10.7.   Copyright/Trademark Information.  Copyright © 2024 Snappt Inc. All rights reserved.  All trademarks, logos and service marks (“Marks”) displayed on the Site are our property or the property of other third parties. You are not permitted to use these Marks without our prior written consent or the consent of such third party which may own the Marks.

10.8.   Investigations; Cooperation with Law Enforcement. Snappt reserves the right, without any limitation, to: (a) investigate any suspected breaches of its Platform security or its information technology or other systems or networks, (b) investigate any suspected breaches of these Terms and any Additional Terms, (c) investigate any information obtained by Snappt in connection with reviewing law enforcement databases or complying with criminal laws, and (d) involve and cooperate with law enforcement authorities in investigating any of the foregoing matters or potential violations of law.

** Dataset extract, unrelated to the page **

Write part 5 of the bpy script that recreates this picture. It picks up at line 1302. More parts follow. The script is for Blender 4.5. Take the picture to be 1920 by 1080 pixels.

10.9.   Connectivity. You are solely responsible for obtaining and maintaining all devices and other equipment and software, and all internet service provider, mobile service, and other services needed for your access to and use of the Service(s) and you will be responsible for any and all related charges. For the avoidance of doubt, you acknowledge that you must have a stable internet connection in order to utilize the Services.

10.10.   Contact Information.  Notices to be sent via Certified U.S. Mail to the address below:

Snappt, Inc.
226 W Ojai Ave, 101-419
Ojai, California 93023
Attention: Legal Department

10.11.   Governing Law.  These Terms will be governed by and interpreted in accordance with the laws of the State of California, without regard to any conflict of laws principles.